Boyhood è un ritratto generazionale indispensabile a coloro che vogliono approfondire i pensieri e le ragioni di quelli che Michele Serra (a torto o ragione) definirebbe “gli Sdraiati”. È un quadro onesto e senza pretese e quindi vero, da qualsiasi punto lo si guardi. Merita un posto nell’Olimpo.

TEMPERATURA: La recitazione è, ovviamente, discontinua (parliamo ovviamente dei protagonisti giovani). Questi si limitano a interpretare sé stessi, senza enfasi e senza drammi. Questo conferisce alla pellicola, che è priva di radicali sbalzi narrativi, un tono tenue, ma che possiede il sapore della verità.

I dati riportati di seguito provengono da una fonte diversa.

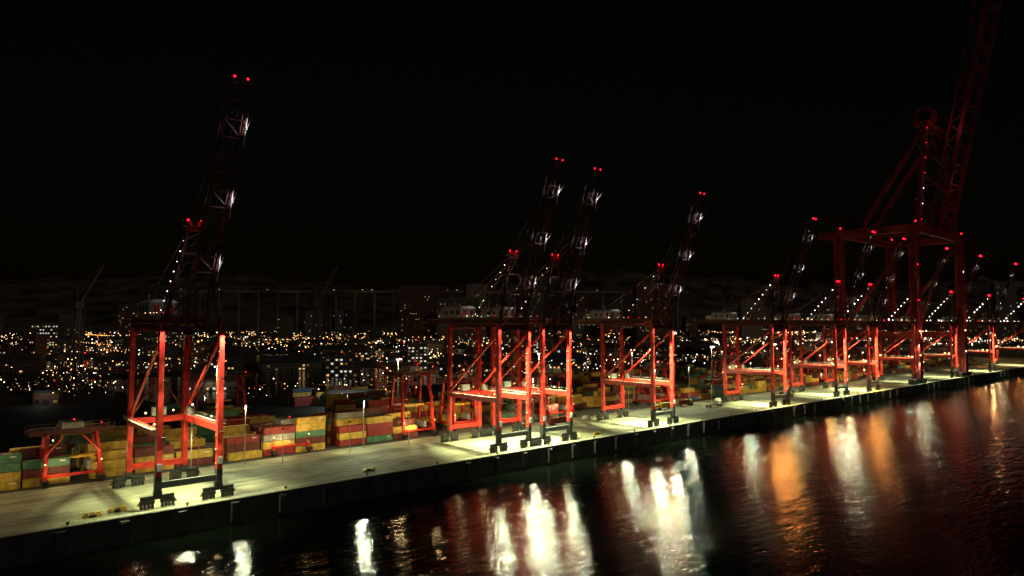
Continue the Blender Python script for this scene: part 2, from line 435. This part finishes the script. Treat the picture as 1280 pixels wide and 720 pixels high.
r1=nt.nodes.new('ShaderNodeValToRGB');r1.color_ramp.elements[0].position=.3;r1.color_ramp.elements[0].color=(.10,.10,.065,1);r1.color_ramp.elements[1].position=.68;r1.color_ramp.elements[1].color=(.37,.37,.25,1)
r2=nt.nodes.new('ShaderNodeValToRGB');r2.color_ramp.elements[0].position=.33;r2.color_ramp.elements[0].color=(.5,.5,.5,1);r2.color_ramp.elements[1].position=.6;r2.color_ramp.elements[1].color=(1,1,1,1)
nt.links.new(n1.outputs['Fac'],r1.inputs['Fac']);nt.links.new(n2.outputs['Fac'],r2.inputs['Fac'])
def mul(a,c):
    m=nt.nodes.new('ShaderNodeMix');m.data_type='RGBA';m.blend_type='MULTIPLY';m.inputs[0].default_value=1
    nt.links.new(a,m.inputs[6]);nt.links.new(c,m.inputs[7]);return m.outputs[2]
nt.links.new(mul(mul(r1.outputs[0],r2.outputs[0]),br.outputs['Color']),b.inputs['Base Color'])
sheet('quay_apron',-400,1100,201.2,252,0.0,conc)
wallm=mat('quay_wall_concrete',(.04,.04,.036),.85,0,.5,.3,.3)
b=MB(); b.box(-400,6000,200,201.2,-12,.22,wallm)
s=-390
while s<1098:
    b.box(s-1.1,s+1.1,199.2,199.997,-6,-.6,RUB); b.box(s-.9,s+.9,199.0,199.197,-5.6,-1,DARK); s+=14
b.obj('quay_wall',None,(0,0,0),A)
mk=MB()
for p in(204.3,205.7,236.3,237.7): mk.box(-400,1100,p-.06,p+.06,.0,.012,DARK)
mk.obj('crane_rails',None,(0,0,0),A)
WL=mat('worn_white_line',(.5,.5,.45),.7,0,.4,1.5); YL=mat('worn_yellow_line',(.5,.38,.06),.7,0,.4,1.5)
mk=MB()
for p,m in((209,YL),(241,YL),(251,WL)):
    mk.quad([(-400,p-.12,.008),(1100,p-.12,.008),(1100,p+.12,.008),(-400,p+.12,.008)],m)
for p in(214,219,224,229):
    s=-390
    while s<820:
        mk.quad([(s,p-.1,.008),(s+4,p-.1,.008),(s+4,p+.1,.008),(s,p+.1,.008)],WL); s+=9
mk.obj('lane_markings',None,(0,0,0),A)
s=-388
while s<820:
    bb=MB(); bb.cyl((0,0,0.0),(0,0,.55),.32,DARK,10,.26); bb.cyl((0,0,.55),(0,0,.85),.5,DARK,10,.42); bb.cyl((0,0,-.02),(0,0,.06),.6,YEL,12)
    bb.obj('mooring_bollard',None,Q(s,202.4,0.02),A); s+=28
wm=bpy.data.materials.new('river_water');wm.use_nodes=True;nt=wm.node_tree;b=nt.nodes['Principled BSDF']
b.inputs['Base Color'].default_value=(.001,.0015,.0012,1);b.inputs['Roughness'].default_value=.07;b.inputs['IOR'].default_value=1.33
tc=nt.nodes.new('ShaderNodeTexCoord')
def nz(sc,det,stretch):
    mpp=nt.nodes.new('ShaderNodeMapping');mpp.inputs['Scale'].default_value=stretch; mpp.inputs['Rotation'].default_value=(0,0,A)
    n=nt.nodes.new('ShaderNodeTexNoise');n.inputs['Scale'].default_value=sc;n.inputs['Detail'].default_value=det
    nt.links.new(tc.outputs['Object'],mpp.inputs['Vector']);nt.links.new(mpp.outputs[0],n.inputs['Vector']);return n.outputs['Fac']
a1=nz(.28,2,(.4,1.3,1));a2=nz(1.0,4,(.45,1.2,1))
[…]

VELOCITA’: 166 minuti è una durata priva di “rami secchi” per descrivere le vite che ruotano intorno al giovane Mason per dodici anni. Gli scarti temporali sono ben definiti, ma non pesano nel processo di analisi dello spettatore che è in grado di mantenere compatta la visione di insieme ed è privato della possibilità di perdere la bussola temporale.

QUALITA’: La qualità è, a costo di ripetersi, molto alta. L’innovazione ha in questo un ruolo fondamentale, presentandoci qualcosa di assolutamente inedito e originale che scarta ogni definizione troppo marcata e classifiche specifiche.

DA VEDERE CON TUTTI: E’ il tratto distintivo del film. Il mutamento, la crescita. È un qualcosa che volenti o nolenti ci riguarda tutti e che quindi non può che interessare tutti.

Abbinamenti food di Luigi Rubinelli

Proviamo a cercare qualcosa di eccezionale, visto il timbre di questo film, a costo di fare pubblicità gratuita. Siamo in Piemonte

Vino: Barolo 2008 di Bartolo Mascarello, Barolo. Da gustare davvero con calma, se vi piace il vero Barolo, senza concentrazioni dannose al gusto e legno che va e viene. Il prezzo non è secondario, ma secondo noi li vale tutti. Prost.

Formaggio: Murianengo: Formaggio con tecnologia simile al Castelmagno, in una zona di produzione che arriva fino al Moncenisio e il suoi alpeggi. Viene stagionato per cinque mesi, ma non mi preoccuparei tanto di due mesi in più.

Cioccolato: Domori, tavoletta Guasare, Criollo 70%, spunta il miele e la frutta secca.

Non volevate prodotti unici come il film recensito da Giulio?